As Congress considers raising taxes on private-equity and other financial firms, some House Republicans have teamed with Wall Street interests to stop the move, and Treasury Secretary Henry Paulson said he opposes pending legislation because it singles out a particular industry.
More than 70 lobbyists from the financial-services, real-estate and oil sectors met with lawmakers yesterday to launch the Coalition for the Freedom of American Investors and Retirees, an ad-hoc group opposing higher taxes on investment income.
The U.S. Chamber of Commerce will host a similar meeting for industry lobbyists to begin sharing information and plotting strategy.
The new alliances come as some firms have launched their own targeted lobbying campaigns. The chairman of the National Venture Capital Association, who previously was scheduled to go to Washington to talk about corporate-responsibility laws, made a trip to Capitol Hill to denounce the legislation.
Henry Kravis, chief of private-equity firm Kohlberg Kravis Roberts & Co., made the rounds to rally lawmakers against the so-called carried-interest bill, as well as legislation introduced in the Senate that would raise taxes on private-equity firms that go public. KKR last week announced its plans for an initial public offering.

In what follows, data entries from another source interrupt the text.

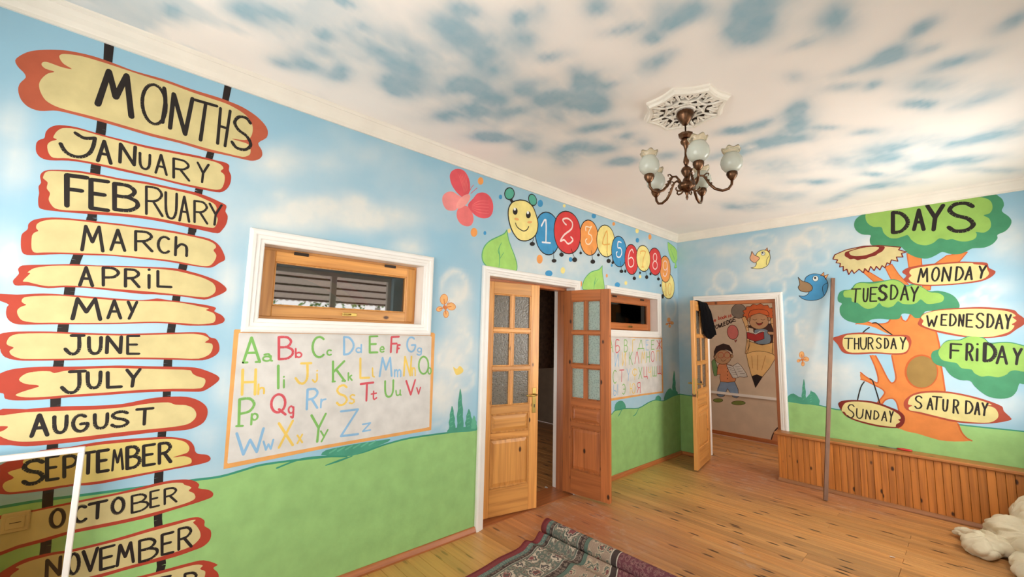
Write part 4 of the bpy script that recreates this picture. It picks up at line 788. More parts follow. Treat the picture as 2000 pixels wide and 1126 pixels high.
sign('DAYS', rH, [(900,168),(860,180),(825,210),(815,250),(830,285),(870,312),(930,318),(925,345),(930,380),(960,395),(1010,400),(1140,400),(1165,420),(1200,450),(1260,475),(1330,480),(1390,455),(1430,435),(1490,450),(1550,450),(1600,430),(1640,410),(1720,405),(1780,380),(1815,340),(1815,315),(1870,290),(1905,250),(1912,215),(1890,185),(1845,150),(1860,110),(1850,70),(1825,48),(1790,30),(1650,48),(1200,122)],
 [(905,165),(895,200),(910,235),(950,260),(1005,262),(1020,300),(1060,335),(1110,340),(1160,325),(1190,318),(1215,350),(1260,380),(1320,388),(1370,370),(1410,340),(1460,350),(1500,345),(1550,360),(1610,360),(1660,340),(1670,310),(1665,295),(1720,300),(1760,275),(1770,240),(1755,200),(1718,180),(1760,165),(1780,130),(1770,85),(1730,60),(1650,54),(1200,122)],
 [('D',1080,1190,158,300,.034),('A',1232,1300,140,280,.03),('Y',1325,1435,110,282,.034),('S',1475,1650,95,290,.034)], .034, -.02, DG, LGR, 'R', wall_right, 6, 'largest painted green foliage clump at the top of the tree reading DAYS', 'painted_foliage')
M = Mural('R')
fl = [(680,455),(760,420),(880,395),(1000,390),(1140,402),(1125,420),(1180,435),(1145,445),(1155,470),(1110,470),(1120,500),(1075,490),(1065,520),(1045,510),(1030,545),(1010,530),(995,560),(970,535),(955,565),(930,535),(915,575),(890,550),(880,580),(850,555),(815,585),(800,560),(778,592),(765,555),(740,568),(740,535),(715,540),(720,515),(690,510),(700,490),(668,485)]
M.poly(fl, YEL, 8, rH, 0); M.stroke(fl+[fl[0]], .010, (120, 36, 26), 8.4, rH, 0)
M.poly([(765,432),(752,440),(750,462),(770,475),(790,486),(815,482),(840,493),(870,485),(900,482),(925,470),(960,462),(985,445),(1010,432),(1030,400),(990,394),(880,398)], (120, 36, 26), 8.6, rH); M.poly([(785,432),(790,455),(830,464),(900,456),(960,432),(988,402),(900,402)], YEL, 9, rH)
M.build('painted_flower', wall_right, 'painted yellow half sunflower with dark red ragged outline')
def dsign(txt, reg, outer, inner, letters, w, sl, **k): return sign(txt, reg, outer, inner, letters, w, sl, k.get('oc', (166, 72, 50)), k.get('ic', (212, 197, 132)), 'R', wall_right, k.get('lay', 8), k.get('lab', 'painted yellow wooden board with red-brown ends on the tree reading %s' % txt), k.get('nm', 'painted_signboard'), k.get('lean', 4))
dsign('TUESDAY', rH, [(700,750),(715,715),(745,700),(790,695),(820,660),(860,645),(920,645),(1040,632),(1090,624),(1140,640),(1180,668),(1240,653),(1290,678),(1340,708),(1400,705),(1470,720),(1520,750),(1550,800),(1540,830),(1450,840),(1380,845),(1310,850),(1290,890),(1240,895),(1210,870),(1150,865),(1130,900),(1060,905),(1000,900),(940,905),(900,925),(830,930),(760,910),(720,870),(715,820),(730,795),(705,780)],
 [(740,725),(750,705),(800,695),(830,658),(870,650),(930,655),(980,650),(1040,637),(1090,630),(1140,646),(1180,676),(1240,664),(1300,688),(1340,715),(1400,720),(1440,745),(1430,780),(1370,795),(1320,795),(1280,765),(1250,790),(1210,800),(1150,795),(1120,778),(1090,810),(1050,822),(1010,810),(990,790),(960,820),(910,832),(870,815),(840,790),(800,780),(795,755),(750,750)],
 [('T',795,860,692,785),('U',878,912,690,780),('E',925,975,682,778),('S',988,1043,668,770,.024),('D',1068,1120,665,765),('A',1140,1195,668,770),('Y',1210,1262,678,778)], .015, -.02, oc=DG, ic=LGR, lay=4, lab='painted green foliage clump reading TUESDAY', nm='painted_foliage')
dsign('MONDAY', rH, [(1150,575),(1190,545),(1290,525),(1420,512),(1560,502),(1640,505),(1740,510),(1755,545),(1802,572),(1770,610),(1700,640),(1600,655),(1450,668),(1300,672),(1210,655),(1160,630),(1180,600)],
 [(1200,580),(1215,555),(1300,537),(1420,522),(1560,512),(1640,512),(1650,520),(1730,530),(1745,560),(1755,590),(1710,625),(1600,645),(1450,660),(1300,662),(1225,650),(1195,620),(1215,600)],
 [('M',1260,1335,548,645),('O',1355,1412,542,638),('N',1428,1492,540,638),('D',1520,1580,537,633),('A',1590,1645,537,628),('Y',1680,1735,532,618)], .015, -.04, lean=10)
dsign('WEDNESDAY', rI, [(708,240),(740,190),(850,160),(1000,148),(1150,142),(1300,152),(1385,165),(1410,190),(1455,225),(1453,265),(1400,300),(1330,345),(1200,362),(1050,358),(900,335),(800,310),(720,280),(700,262)],
 [(722,215),(760,185),(860,165),(1000,157),(1150,155),(1290,165),(1360,180),(1395,205),(1370,215),(1400,240),(1365,265),(1385,275),(1360,310),(1300,335),(1200,355),(1050,348),(900,320),(800,298),(730,268),(740,240)],
 [('W',762,835,204,280),('E',864,905,196,272),('D',925,972,192,276),('N',990,1025,196,278),('E',1042,1090,192,284),('S',1114,1168,187,290),('D',1190,1238,192,288),('A',1252,1303,196,296),('Y',1320,1360,196,296)], .014, .03)
dsign('FRiDAY', rI, [(795,480),(810,455),(850,440),(880,400),(920,375),(1000,372),(1050,350),(1110,345),(1170,360),(1210,395),(1280,390),(1350,390),(1420,405),(1500,430),(1560,480),(1560,680),(1450,690),(1420,685),(1400,740),(1360,780),(1290,792),(1210,780),(1150,745),(1100,700),(1070,665),(1000,660),(940,630),(905,590),(890,568),(830,550),(800,515)],
 [(845,470),(860,430),(890,395),(940,378),(1000,378),(1050,357),(1110,352),(1170,368),(1210,402),(1280,397),(1350,397),(1420,412),(1500,440),(1560,490),(1560,590),(1450,600),(1390,590),(1350,600),(1330,620),(1270,640),(1200,630),(1150,635),(1100,610),(1080,585),(1010,575),(975,540),(920,530),(870,515)],
 [('F',927,1008,403,508),('R',1042,1090,403,520),('i',1112,1130,400,522),('D',1168,1252,400,528,.026),('A',1260,1333,418,545),('Y',1377,1435,436,550)], .017, .05, oc=DG, ic=LGR, lay=9, lab='painted green foliage clump reading FRIDAY', nm='painted_foliage')
M = Mural('R')
for q in ([(310,324),(330,305),(356,287)], [(378,256),(405,254),(430,272),(460,298),(518,340)], [(272,803),(284,750),(300,700),(320,672)], [(360,650),(378,662),(405,740),(432,832)]): M.stroke(q, .011, 'k', 4, rI)
M.build('painted_ropes', wall_right, 'painted dark ropes hanging the THURSDAY and SUNDAY boards')
dsign('THURSDAY', rI, [(95,365),(130,350),(200,330),(330,322),(430,335),(520,340),(610,340),(640,350),(655,390),(640,440),(610,475),(520,480),(400,472),(300,478),(200,475),(160,455),(130,405)],
 [(170,365),(200,340),(330,335),(430,345),(520,350),(600,352),(620,375),(635,400),(630,440),(600,465),(520,470),(400,462),(300,465),(210,462),(170,420)],
 [('T',180,238,364,438),('H',250,282,364,440),('U',294,335,360,440),('R',347,382,360,440),('S',407,440,362,435),('D',464,492,364,435),('A',510,546,364,438),('Y',577,613,360,440)], .0125, 0, lean=0)
dsign('SUNDAY', rI, [(135,830),(160,808),(230,800),(330,805),(420,820),(500,850),(570,880),(605,915),(605,960),(575,995),(530,1000),(430,992),(330,970),(250,945),(190,915),(160,880)],
 [(165,850),(190,820),(250,812),(340,818),(420,835),(500,865),(560,900),(580,930),(560,940),(575,955),(545,975),(540,992),(430,980),(330,958),(250,935),(195,905),(180,885),(160,880)],
 [('S',202,250,832,928),('U',264,312,862,932),('N',330,368,872,938),('D',387,425,877,940),('A',444,482,882,950),('Y',497,525,880,960)], .0115, .1, oc=(118, 36, 26), lab='painted hanging oval board with dark maroon rim reading SUNDAY')
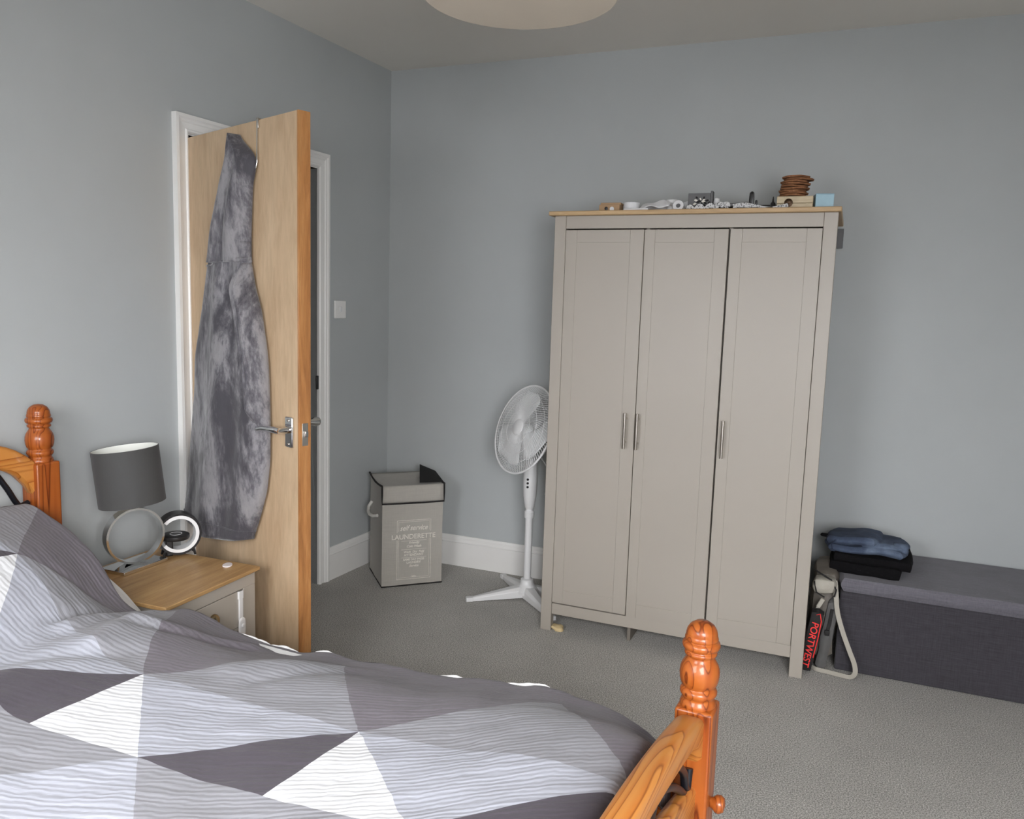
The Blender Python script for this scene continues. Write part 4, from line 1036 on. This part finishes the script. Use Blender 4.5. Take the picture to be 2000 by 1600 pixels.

Meanwhile, opponents of the legislation got a boost yesterday when the Bush administration weighed in. Mr. Paulson, speaking at The Wall Street Journal’s Deals and Deal Makers Conference at the New York Stock Exchange, warned Congress against dealing with the issue on a “piecemeal” basis. “This is not the approach that makes sense, to single out one industry and make policy around it,” he said.
White House spokesman Tony Snow said President Bush also opposes the effort to alter the tax rate.
The administration comments spurred Senate Finance committee aides to issue a bipartisan statement saying that “far from singling out one industry for punishment, we’re simply clarifying that private-equity firms and similar businesses should not receive special treatment in the tax code.”
The lobbyists aim to kill a proposal that would raise taxes on wealthy investment managers by requiring managers at certain private partnerships to pay ordinary income-tax rates of as much as 35% on the cuts of profits, known as carried interest in industry parlance, which is now taxed at the 15% capital-gains rate.
House Ways and Means Chairman Charles Rangel (D., N.Y.), Financial Services Chairman Barney Frank (D., Mass.) and other House Democrats introduced legislation last week that would raise taxes for managers of certain private-equity funds, venture capital firms and real-estate partnerships.
The top Democrat and Republican on the Senate Finance Committee are considering similar legislation and will hold a series of hearings on the matter in July. Supporters of the tax change, mostly Democrats, see the legislation as a great way to raise revenue to pay for other priorities, such as children’s health legislation or another one-year reprieve from the alternative minimum tax.
Though legislation has been under consideration by Democrats since they took control of Congress earlier this year, the rapid introduction of bills in the past two weeks caught the industry flat-footed.
The launch of the industry discussions is an important first step toward defeating the legislation. Building coalitions of like-minded interests is an element of approving or rejecting legislation on Capitol Hill.
That effort is already facing obstacles. For one, many Wall Street firms don’t plan to take an active role against the legislation because they don’t think it affects them.
“We’re following these developments, but mutual funds do not raise the same tax issues and so would not be impacted by the proposed legislation,” said Edward Giltenan, a spokesman for the Investment Company Institute, a Washington-based trade association for the mutual-fund industry.
Certain real-estate investment trusts, securities firms and big banks also are bypassed by the legislation. And lobbyists for the hedge-fund industry say the legislation may not deal hedge funds a major blow because most funds already pay the 35% tax rate on short-term capital gains on investments held less than one year.
The industry’s main Washington trade group, the Managed Funds Association, hasn’t taken an official stand on the issue, but lobbyists for the association are telling lawmakers they are opposed to it.
In the House, bill opponents are being marshaled by Rep. Eric Cantor (R., Va.), a member of Mr. Rangel’s tax-writing committee and a big recipient of campaign support from the financial-services industry. He hopes to portray the legislation as the first step by Democrats toward repealing the 15% rates on capital gains and dividends.
“I don’t think people realize how much this has become a proxy fight for the 15% capital-gains rate itself,” said David Hirschmann, the president of the capital-markets division of the U.S. Chamber of Commerce.
Mr. Cantor, who is the top vote-counter for Republicans in the House, could win votes from most Republican lawmakers if he successfully defines the issue as a fight over the capital-gains rate, which the Republican-controlled Congress approved and Mr. Bush signed into law in 2003.
“The strategy is to try to keep Republicans together in the House and pick off a few Democrats,” said Sam Geduldig, a lobbyist who has run similar coalitions for House Republicans.
In the Senate, the industry must convince lawmakers that the tax increase would stifle a vital engine of U.S. investment. Supporters of the measure say the legislation would close a tax loophole being exploited by wealthy people.